-- start --
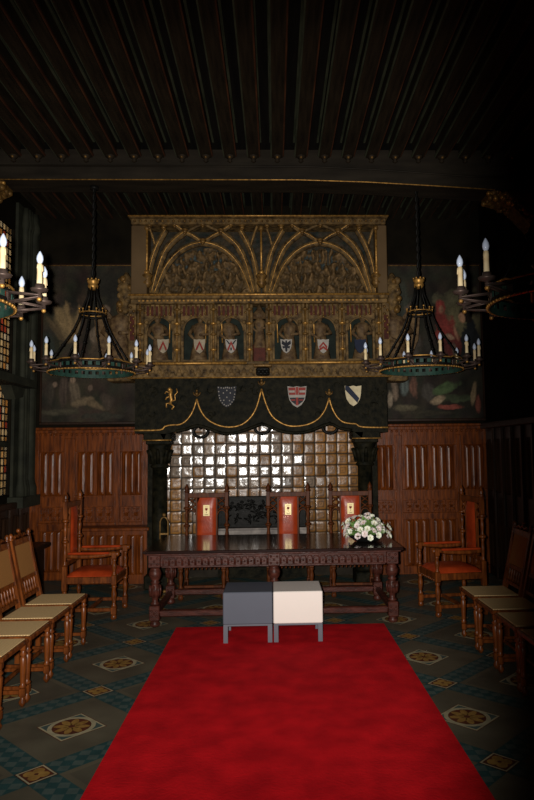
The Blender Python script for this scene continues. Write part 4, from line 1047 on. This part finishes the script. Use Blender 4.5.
    b.box(-.020, .020, yy-.002, yy, 1.048, 1.052, 'shield_black'); b.prism([(-.018, 1.035), (.018, 1.035), (.014, 1.010), (0, 1.0), (-.014, 1.010)], yy-.002, yy, 'shield_red'); b.lathe([(.001, -.006), (.010, 0), (.001, .006)], (0, yy-.001, .985), 8, 'shield_black')
    b.box(-.024, .024, yy-.002, yy, .956, .960, 'shield_black'); b.box(-.018, .018, yy-.002, yy, .948, .951, 'shield_black'); b.build('plaque', cu)
    return t
G1 = 'high-backed leather armchairs'
ar1 = armchair('high-backed armchair behind the table, directly left of the black fireback', 'dark_chair_oak', G1)
def place(o, x, y, rz, z=0): o.location = (x, y, z); o.rotation_euler = (0, 0, rz)
DB = 8.165
place(ar1, at(206.5, 520, DB+.235)[0], DB, math.radians(0))
a2 = copy_tree(ar1); a2['label'] = 'high-backed armchair behind the table, middle of the three, its left edge against the fireback'; place(a2, at(288.5, 520, DB+.235)[0], DB, math.radians(1))
a3 = copy_tree(ar1); a3['label'] = 'high-backed armchair behind the table whose seat is nearest the flowers'; place(a3, at(350, 520, DB+.235)[0], DB, math.radians(-2))
b1 = armchair('red leather armchair by the left panelled bench, turned sideways', 'chair_oak', G1, False)
place(b1, -1.975, 7.32, math.radians(90))
b2 = copy_tree(b1); b2['label'] = 'red leather armchair against the right panelling, turned sideways towards the table'
place(b2, 1.915, 7.19, math.radians(-90+8))

# ------------------------------------------------------------------ caned side chairs (face -Y)
def side_chair(label, group):
    t = thing('side_chair', label, 'chair', (0, 0, 0), 0, group); W = .20; y0, y1 = -.22, .175; wood = 'chair_oak'
    for s in (-1, 1):
        x = s*W
        b = MB(wood); b.lathe([(.010, 0), (.022, .02), (.026, .035), (.014, .055), (.016, .07)], (x, y0, 0), 10); b.box(x-.021, x+.021, y0-.021, y0+.021, .07, .125, ch=.005)
        b.lathe([(.015, .125), (.028, .14), (.016, .155), (.018, .17), (.022, .27), (.026, .33), (.016, .345), (.030, .36), (.016, .375), (.02, .385)], (x, y0, 0), 12); b.box(x-.021, x+.021, y0-.021, y0+.021, .385, .425, ch=.004); b.build('leg', t)
        b = MB(wood); P = [(y1-.012, 0), (y1+.03, 0), (y1+.022, .42), (y1+.14, 1.0), (y1+.105, 1.0), (y1-.014, .46)]
        b.prism(P, x-.019, x+.019, None, 'x'); 
        bp = b.build('back_post', t)
        b = MB(wood); b.lathe([(.02, 0), (.026, .012), (.012, .022), (.022, .04), (.012, .058), (.001, .065)], (x, y1+.122, 1.0), 9); b.build('finial', bp)
        b = MB(wood); b.box(x-.010, x+.010, y0, y1, .085, .112, ch=.003); b.build('stretcher', t)
    b = MB(wood); b.box(-W, W, -.02, .005, .086, .110, ch=.003); b.build('stretcher', t)
    b = MB(wood); b.box(-W-.022, W+.022, y0-.03, y0+.02, .425, .458, ch=.006); b.box(-W-.022, W+.022, y1-.03, y1+.012, .425, .458, ch=.006); b.box(-W-.022, -W+.022, y0+.02, y1-.03, .425, .458, ch=.004); b.box(W-.022, W+.022, y0+.02, y1-.03, .425, .458, ch=.004)
    b.build('seat_frame', t)
    b = MB('cane'); b.box(-W+.004, W-.004, y0-.012, y1-.012, .458, .464, ch=.002); b.build('cane_seat', t)
    def yl(z): return y1+.006+(z-.46)/.54*.117
    def slanted(mb, x0, x1, z0, z1, th, m=None):
        vs = []
        for z in (z0, z1):
            for dy in (-th, th): 
                for x in (x0, x1): vs.append((x, yl(z)+dy, z))
        mb.add(vs, [(0, 2, 3, 1), (4, 5, 7, 6), (0, 1, 5, 4), (2, 6, 7, 3), (0, 4, 6, 2), (1, 3, 7, 5)], m)
    b = MB(wood); slanted(b, -W, W, .50, .53, .012); b.build('back_rail', t)
    b = MB(wood); slanted(b, -W, W, .645, .675, .012); b.build('back_rail', t)
    b = MB(wood); slanted(b, -W, W, .95, 1.0, .014)
    b.tube([(-W+.03, yl(1.0), 1.0), (-.09, yl(1.02), 1.03), (-.04, yl(1.01), 1.012), (0, yl(1.04), 1.05), (.04, yl(1.01), 1.012), (.09, yl(1.02), 1.03), (W-.03, yl(1.0), 1.0)], .015, 8); b.ball((0, yl(1.06), 1.065), .02, 8); b.build('crest_rail', t)
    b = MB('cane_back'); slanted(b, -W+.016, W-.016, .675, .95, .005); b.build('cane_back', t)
    for k in range(6):
        b = MB(wood); x = -.145+.058*k; P = []
        b.tube([(x, yl(z), z) for z in (.53, .55, .58, .61, .63, .645)], [.009, .015, .009, .016, .010, .012], 8); b.build('spindle', t)
    return t
G2 = 'cane side chairs lined along the left wall'; G3 = 'cane side chairs lined along the right wall'
lc = side_chair('farthest cane chair of the left row, next to the red armchair', G2)
place(lc, -1.77-.22, 5.96, math.radians(90))
LL = [(5.48, 'cane chair of the left row, second nearest to the red armchair, whole back in view'),
      (5.00, 'cane chair of the left row, third from the red armchair, seat crossing the frame edge'),
      (4.52, 'nearest cane chair of the left row, only its seat front and legs in view')]
for y, lb in LL: c = copy_tree(lc); c['label'] = lb; place(c, -1.77-.22, y, math.radians(90))
RR = [(5.97, 'farthest cane chair of the right row, its pale seat next to the red armchair'), (5.48, 'cane chair of the right row, second from the red armchair, seat half lit'),
      (4.98, 'cane chair of the right row, third from the red armchair, in deep shadow'), (4.50, 'nearest cane chair of the right row, barely visible in the dark')]
for y, lb in RR: c = copy_tree(lc); c['label'] = lb; c['group'] = G3; place(c, 1.75+.22, y, math.radians(-90))

# ------------------------------------------------------------------ chandeliers
def chandelier(label, rod_len):
    t = thing('chandelier', label, 'chandelier', (0, 0, 0), 0, 'wrought-iron ring chandeliers'); R = .47; n = 72
    b = MB('teal_iron')
    def ringwall(z0, z1, r0, r1, i0=0, i1=n):
        for i in range(i0, i1):
            a0, a1 = 2*PI*i/n, 2*PI*(i+1)/n; vs = [(r*math.cos(a), r*math.sin(a), z) for z in (z0, z1) for r in (r0, r1) for a in (a0, a1)]
            b.add(vs, [(0, 1, 3, 2), (4, 6, 7, 5), (0, 4, 5, 1), (2, 3, 7, 6), (0, 2, 6, 4), (1, 5, 7, 3)])
    ringwall(0, .045, R-.006, R); ringwall(.085, .105, R-.006, R)
    for i in range(0, n, 2): ringwall(.045, .085, R-.006, R, i, i+1)
    hp = b.build('hoop', t)
    b = MB('black_iron'); R0 = R; R = R+.004
    for zz in ((0.012, .045), (.085, .105)): b.lathe([(R, zz[0]), (R+.004, (zz[0]+zz[1])/2), (R, zz[1])], (0, 0, 0), n)
    b.f = [f for f in b.f if len(f) == 4]; b.m = [0]*len(b.f); b.sm = [True]*len(b.f); b.build('outer_band', hp); R = R0
    b = MB('gilt')
    b.tube([((R+.006)*math.cos(2*PI*i/n), (R+.006)*math.sin(2*PI*i/n), .008) for i in range(n)], .009, 6, closed=True); 
    for i in range(n): b.ball(((R+.012)*math.cos(2*PI*i/n), (R+.012)*math.sin(2*PI*i/n), .008), .010, 6)
    b.build('gilt_rope', hp)
    b = MB('gilt')
    b.tube([(R*math.cos(2*PI*i/n), R*math.sin(2*PI*i/n), .110+(.014 if (i//6) % 2 == 0 else 0)) for i in range(n)], .008, 6, closed=True)
    b.build('gilt_crest', hp)
    a1o = c1o = None
    for k in range(12):
        if a1o is None:
            b = MB('wrought_iron', 'gilt')
            for (z0, z1) in ((.082, .062), (.020, .050)):
                b.tube([(R, -.018, z0), (R+.10, -.016, (z0+z1)/2), (.655, -.012, z1), (.672, 0, z1), (.655, .012, z1), (R+.10, .016, (z0+z1)/2), (R, .018, z0)], .0065, 6, 'wrought_iron')
            b.box(R-.004, R+.010, -.022, .022, .01, .09, 'wrought_iron', ch=.003)
            b.ball((.66, 0, .036), .015, 8, 'gilt'); b.lathe([(.012, .04), (.012, .075), (.045, .085), (.055, .10), (.050, .10), (.02, .09)], (.66, 0, 0), 12, 'wrought_iron')
            b.lathe([(.026, .092), (.030, .10), (.026, .13), (.02, .13)], (.66, 0, 0), 10, 'wrought_iron')
            a1o = b.build('arm', t); ao = a1o
            b = MB('wax'); b.lathe([(.0165, .10), (.0175, .14), (.016, .20), (.0172, .235), (.015, .258), (.006, .262)], (.66, 0, 0), 10); b.tube([(.676, .004, .25), (.678, .004, .21)], .0035, 5); b.tube([(.652, -.015, .252), (.651, -.016, .225)], .0035, 5); c1o = b.build('candle_sleeve', t); co = c1o
            b = MB('bulb_glass'); b.lathe([(.008, .258), (.016, .268), (.021, .285), (.019, .305), (.010, .325), (.004, .335), (.0005, .339)], (.66, 0, 0), 12); bu = b.build('bulb', c1o)
        else:
            ao = a1o.copy(); COL.objects.link(ao); ao.parent = t
            co = c1o.copy(); COL.objects.link(co); co.parent = t; q = bu.copy(); COL.objects.link(q); q.parent = co
        ao.rotation_euler = (0, 0, PI/6*k); co.rotation_euler = (0, 0, PI/6*k)
    for k in range(6):
        a_ = PI/3*k+PI/6; c, s_ = math.cos(a_), math.sin(a_); b = MB('black_iron')
        b.tube([(r*c, r*s_, z) for r, z in ((R-.01, .11), (.40, .20), (.33, .31), (.22, .48), (.16, .62), (.14, .69), (.10, .80), (.06, .9), (.045, 1.02))], .010, 6)
        for zz, rr in ((.2, .40), (.31, .33), (.48, .22)): b.ball((rr*c, rr*s_, zz), .017, 7)
        b.build('strut', t)
    b = MB('black_iron', 'gilt'); b.tube([(.145*math.cos(2*PI*i/24), .145*math.sin(2*PI*i/24), .675) for i in range(24)], .010, 6, 'black_iron', closed=True); b.tube([(.15*math.cos(2*PI*i/24), .15*math.sin(2*PI*i/24), .70) for i in range(24)], .006, 6, 'gilt', closed=True)
    for i in range(12): a_ = 2*PI*i/12; b.ball((.152*math.cos(a_), .152*math.sin(a_), .735+.012*(i % 2)), .012, 6, 'gilt'); b.tube([(.15*math.cos(a_), .15*math.sin(a_), .70), (.152*math.cos(a_), .152*math.sin(a_), .735)], .004, 5, 'gilt')
    b.build('small_crown', t)
    b = MB('black_iron', 'gilt'); b.lathe([(.03, .98), (.055, 1.0), (.060, 1.03), (.05, 1.045), (.065, 1.07), (.07, 1.09), (.045, 1.085), (.02, 1.10)], (0, 0, 0), 14, 'gilt')
    for i in range(8): a_ = 2*PI*i/8; b.ball((.062*math.cos(a_), .062*math.sin(a_), 1.10), .013, 6, 'gilt')
    b.build('crown_boss', t)
    b = MB('black_iron'); nn = 40
    for ph in (0, PI): b.tube([(.011*math.cos(ph+i*.9), .011*math.sin(ph+i*.9), 1.07+(rod_len-1.07)*i/nn) for i in range(nn+1)], .012, 6)
    b.lathe([(.05, rod_len-.04), (.05, rod_len-.005), (.02, rod_len-.002)], (0, 0, 0), 10); b.build('rod', t)
    return t
ZR = 2.66; YCH = 7.5; CR = .66
c1 = chandelier('far left ring chandelier with twelve candles, hanging in front of the mural with pale cloth', 4.88-ZR)
place(c1, at(92, 366, YCH)[0], YCH, math.radians(0.6), ZR)
c2 = copy_tree(c1); c2['label'] = 'far right ring chandelier hanging in front of the mural with the red-hooded figure'; place(c2, at(421, 366, YCH)[0], YCH, math.radians(5.5), ZR)
c3 = chandelier('near left chandelier cut by the frame edge, by the leaded window', ZJ-ZR)
place(c3, -2.10, 3.98, math.radians(0), ZR)
c4 = copy_tree(c3); c4['label'] = 'near right chandelier cut by the frame edge, three iron arms reaching into view'; place(c4, 1.86, 4.02, math.radians(-5), ZR)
-- end --
- **GIVEN EXERCISE**
Take the lines from the start of the material to the line with "place(b2, 1.915, 7.19, math.radians(-90+8))", both included, and transcribe them exactly without the pictures.

- **THE RESPONSE**
The Blender Python script for this scene continues. Write part 4, from line 1047 on. This part finishes the script. Use Blender 4.5.
    b.box(-.020, .020, yy-.002, yy, 1.048, 1.052, 'shield_black'); b.prism([(-.018, 1.035), (.018, 1.035), (.014, 1.010), (0, 1.0), (-.014, 1.010)], yy-.002, yy, 'shield_red'); b.lathe([(.001, -.006), (.010, 0), (.001, .006)], (0, yy-.001, .985), 8, 'shield_black')
    b.box(-.024, .024, yy-.002, yy, .956, .960, 'shield_black'); b.box(-.018, .018, yy-.002, yy, .948, .951, 'shield_black'); b.build('plaque', cu)
    return t
G1 = 'high-backed leather armchairs'
ar1 = armchair('high-backed armchair behind the table, directly left of the black fireback', 'dark_chair_oak', G1)
def place(o, x, y, rz, z=0): o.location = (x, y, z); o.rotation_euler = (0, 0, rz)
DB = 8.165
place(ar1, at(206.5, 520, DB+.235)[0], DB, math.radians(0))
a2 = copy_tree(ar1); a2['label'] = 'high-backed armchair behind the table, middle of the three, its left edge against the fireback'; place(a2, at(288.5, 520, DB+.235)[0], DB, math.radians(1))
a3 = copy_tree(ar1); a3['label'] = 'high-backed armchair behind the table whose seat is nearest the flowers'; place(a3, at(350, 520, DB+.235)[0], DB, math.radians(-2))
b1 = armchair('red leather armchair by the left panelled bench, turned sideways', 'chair_oak', G1, False)
place(b1, -1.975, 7.32, math.radians(90))
b2 = copy_tree(b1); b2['label'] = 'red leather armchair against the right panelling, turned sideways towards the table'
place(b2, 1.915, 7.19, math.radians(-90+8))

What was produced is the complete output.